Contrary to what it may seem, children only spend around 13 percent of their waking hours in school by age 18, according to the Parent Institute. This suggests that children learn some of their most important lessons at home, lessons that families teach best.

The Influence of a School

What happens when your school environment is both like a family and church environment? In Williams’s case, the answer is relentless resilience that leads to physical, mental, and spiritual victories.

“Having matriculated through various institutions of learning — that is to say, majority institutions, Christian colleges, international programs, and the mecca of HBCU’s Howard School of Law — my experience has been that there was always a teacher or maybe two who saw something in me and invested in me,” Williams said. “However, during my eight years at V. Lindsay, I was not only poured into by one or two teachers; I was poured into by every staff member there.”

He added, “Further, they didn’t pour into me because I was special; they poured into me because that was the culture and expectation that V. Lindsay held and still holds today.
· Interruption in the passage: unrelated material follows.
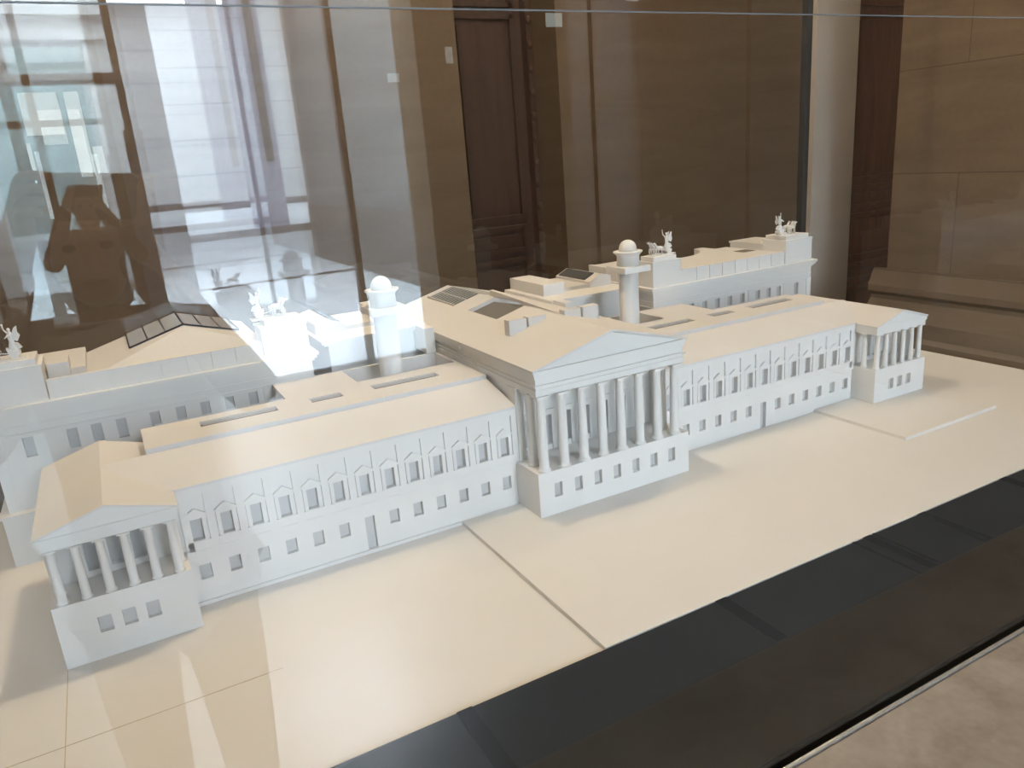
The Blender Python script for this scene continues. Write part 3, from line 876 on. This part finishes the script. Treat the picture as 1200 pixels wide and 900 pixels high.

Frankly, I’ve always felt that I was an average student with an above average support system. I champion V. Lindsay because I’m still grateful for what it gave me, and I want other students and families to have the same experience.”

Williams said that V. Lindsay taught him life lessons that still benefit him. For instance, “that your value is not connected to your accomplishments,” he said. “Believe it or not, people have doubted my ability to reach my goals my entire life, except for my time at V. Lindsay. Some doubters are harmless and quiet, but with others, the doubt is harmful and loud; all of it heightens the pressure to succeed. In college there were those who didn’t think I’d be admitted into law school, pass the bar, and become an attorney. As an attorney, I’ve had supervisors who didn’t think I was smart enough, clients who didn’t think I was tough enough, lawyers and judges who simply didn’t think I had what it takes to represent multi-million-dollar organizations in trial.”

Williams added that at V. Lindsay, despite his circumstances, behavior, grades, attitude, and accomplishments or failures, “I was always treated in a way that made me feel like I was enough. 

“With this level of confidence and self-awareness, I am capable of facing the daily haters and doubt and remain resilient in times of defeat and humble in moments of victory,” he said. “I believe the same lesson about people’s value is what led me to become a public defender and why community service is more of a lifestyle choice than a one-off event for me. I strongly believe that we are all more than our current circumstances, and I’m grateful to have been taught that at V. Lindsay.”

A Special Sponsorship

In 2022, V. Lindsay school hosted its first-annual Back 2 School Bash, sponsored by the Law Office of Stephen R. Williams, LLC. True to himself and his passion for people, children, and his alma mater, Williams desired to commemorate his one-year anniversary of having his own firm by sponsoring this event. Together, he and the school’s principal, Jessica Jacobs, and nearly 30 other vendors and volunteers hosted a phenomenal three-hour event with live music, bounce houses, water slides, a petting zoo, dunk tanks, free food, and, best of all, nearly 150 pairs of brand-new shoes given to V. Lindsay students and children in the surrounding community children in kindergarten to fourth grade — with the help of some new friends at the Target retail store.

Many alumni came from near and far to show their support for the school. “The tenacity, perseverance, high energy, and confidence gained at V. Lindsay has multi-generational results,” leaders said.

The original version of this story was posted on the Mid-America Union Conference Outlook.